## BEGIN

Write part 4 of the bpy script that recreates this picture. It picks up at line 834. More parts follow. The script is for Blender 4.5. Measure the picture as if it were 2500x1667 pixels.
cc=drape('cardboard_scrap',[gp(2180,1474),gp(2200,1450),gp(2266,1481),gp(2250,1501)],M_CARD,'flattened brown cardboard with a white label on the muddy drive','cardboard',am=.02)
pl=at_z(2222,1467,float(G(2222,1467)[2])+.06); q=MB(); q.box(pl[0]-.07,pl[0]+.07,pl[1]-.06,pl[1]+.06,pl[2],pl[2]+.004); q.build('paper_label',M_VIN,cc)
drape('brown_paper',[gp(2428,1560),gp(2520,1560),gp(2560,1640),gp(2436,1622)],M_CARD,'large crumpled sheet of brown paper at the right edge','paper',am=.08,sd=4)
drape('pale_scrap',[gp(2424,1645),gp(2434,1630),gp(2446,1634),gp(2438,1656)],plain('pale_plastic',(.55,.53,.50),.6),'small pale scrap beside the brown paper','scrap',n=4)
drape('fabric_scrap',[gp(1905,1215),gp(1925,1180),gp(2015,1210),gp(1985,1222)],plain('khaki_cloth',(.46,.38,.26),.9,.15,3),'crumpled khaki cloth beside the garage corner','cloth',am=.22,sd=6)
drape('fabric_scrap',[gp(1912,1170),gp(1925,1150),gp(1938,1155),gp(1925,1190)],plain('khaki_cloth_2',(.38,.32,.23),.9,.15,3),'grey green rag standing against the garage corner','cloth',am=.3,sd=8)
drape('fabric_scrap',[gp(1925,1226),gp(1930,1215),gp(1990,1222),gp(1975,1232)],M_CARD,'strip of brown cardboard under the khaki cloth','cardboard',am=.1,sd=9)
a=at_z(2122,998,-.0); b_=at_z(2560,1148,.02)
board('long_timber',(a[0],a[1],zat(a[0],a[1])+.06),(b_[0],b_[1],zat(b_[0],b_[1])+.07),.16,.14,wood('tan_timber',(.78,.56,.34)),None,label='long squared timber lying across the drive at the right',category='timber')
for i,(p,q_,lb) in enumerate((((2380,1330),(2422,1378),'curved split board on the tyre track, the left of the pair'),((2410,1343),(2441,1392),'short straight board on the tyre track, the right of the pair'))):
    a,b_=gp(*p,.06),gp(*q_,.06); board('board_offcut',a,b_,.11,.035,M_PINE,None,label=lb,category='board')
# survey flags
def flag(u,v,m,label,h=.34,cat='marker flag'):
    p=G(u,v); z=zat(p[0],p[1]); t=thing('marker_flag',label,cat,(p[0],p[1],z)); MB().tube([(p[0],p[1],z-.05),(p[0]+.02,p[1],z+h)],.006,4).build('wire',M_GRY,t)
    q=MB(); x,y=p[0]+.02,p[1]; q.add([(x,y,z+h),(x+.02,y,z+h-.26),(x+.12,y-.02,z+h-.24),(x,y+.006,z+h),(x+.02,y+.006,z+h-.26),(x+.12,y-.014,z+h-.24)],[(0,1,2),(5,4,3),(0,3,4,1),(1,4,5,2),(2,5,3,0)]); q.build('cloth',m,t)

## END

= DIRECTIONS =
Extract the listing in its entirety and repeat it exactly.

= EXERCISE ANSWER =
Write part 4 of the bpy script that recreates this picture. It picks up at line 834. More parts follow. The script is for Blender 4.5. Measure the picture as if it were 2500x1667 pixels.
cc=drape('cardboard_scrap',[gp(2180,1474),gp(2200,1450),gp(2266,1481),gp(2250,1501)],M_CARD,'flattened brown cardboard with a white label on the muddy drive','cardboard',am=.02)
pl=at_z(2222,1467,float(G(2222,1467)[2])+.06); q=MB(); q.box(pl[0]-.07,pl[0]+.07,pl[1]-.06,pl[1]+.06,pl[2],pl[2]+.004); q.build('paper_label',M_VIN,cc)
drape('brown_paper',[gp(2428,1560),gp(2520,1560),gp(2560,1640),gp(2436,1622)],M_CARD,'large crumpled sheet of brown paper at the right edge','paper',am=.08,sd=4)
drape('pale_scrap',[gp(2424,1645),gp(2434,1630),gp(2446,1634),gp(2438,1656)],plain('pale_plastic',(.55,.53,.50),.6),'small pale scrap beside the brown paper','scrap',n=4)
drape('fabric_scrap',[gp(1905,1215),gp(1925,1180),gp(2015,1210),gp(1985,1222)],plain('khaki_cloth',(.46,.38,.26),.9,.15,3),'crumpled khaki cloth beside the garage corner','cloth',am=.22,sd=6)
drape('fabric_scrap',[gp(1912,1170),gp(1925,1150),gp(1938,1155),gp(1925,1190)],plain('khaki_cloth_2',(.38,.32,.23),.9,.15,3),'grey green rag standing against the garage corner','cloth',am=.3,sd=8)
drape('fabric_scrap',[gp(1925,1226),gp(1930,1215),gp(1990,1222),gp(1975,1232)],M_CARD,'strip of brown cardboard under the khaki cloth','cardboard',am=.1,sd=9)
a=at_z(2122,998,-.0); b_=at_z(2560,1148,.02)
board('long_timber',(a[0],a[1],zat(a[0],a[1])+.06),(b_[0],b_[1],zat(b_[0],b_[1])+.07),.16,.14,wood('tan_timber',(.78,.56,.34)),None,label='long squared timber lying across the drive at the right',category='timber')
for i,(p,q_,lb) in enumerate((((2380,1330),(2422,1378),'curved split board on the tyre track, the left of the pair'),((2410,1343),(2441,1392),'short straight board on the tyre track, the right of the pair'))):
    a,b_=gp(*p,.06),gp(*q_,.06); board('board_offcut',a,b_,.11,.035,M_PINE,None,label=lb,category='board')
# survey flags
def flag(u,v,m,label,h=.34,cat='marker flag'):
    p=G(u,v); z=zat(p[0],p[1]); t=thing('marker_flag',label,cat,(p[0],p[1],z)); MB().tube([(p[0],p[1],z-.05),(p[0]+.02,p[1],z+h)],.006,4).build('wire',M_GRY,t)
    q=MB(); x,y=p[0]+.02,p[1]; q.add([(x,y,z+h),(x+.02,y,z+h-.26),(x+.12,y-.02,z+h-.24),(x,y+.006,z+h),(x+.02,y+.006,z+h-.26),(x+.12,y-.014,z+h-.24)],[(0,1,2),(5,4,3),(0,3,4,1),(1,4,5,2),(2,5,3,0)]); q.build('cloth',m,t)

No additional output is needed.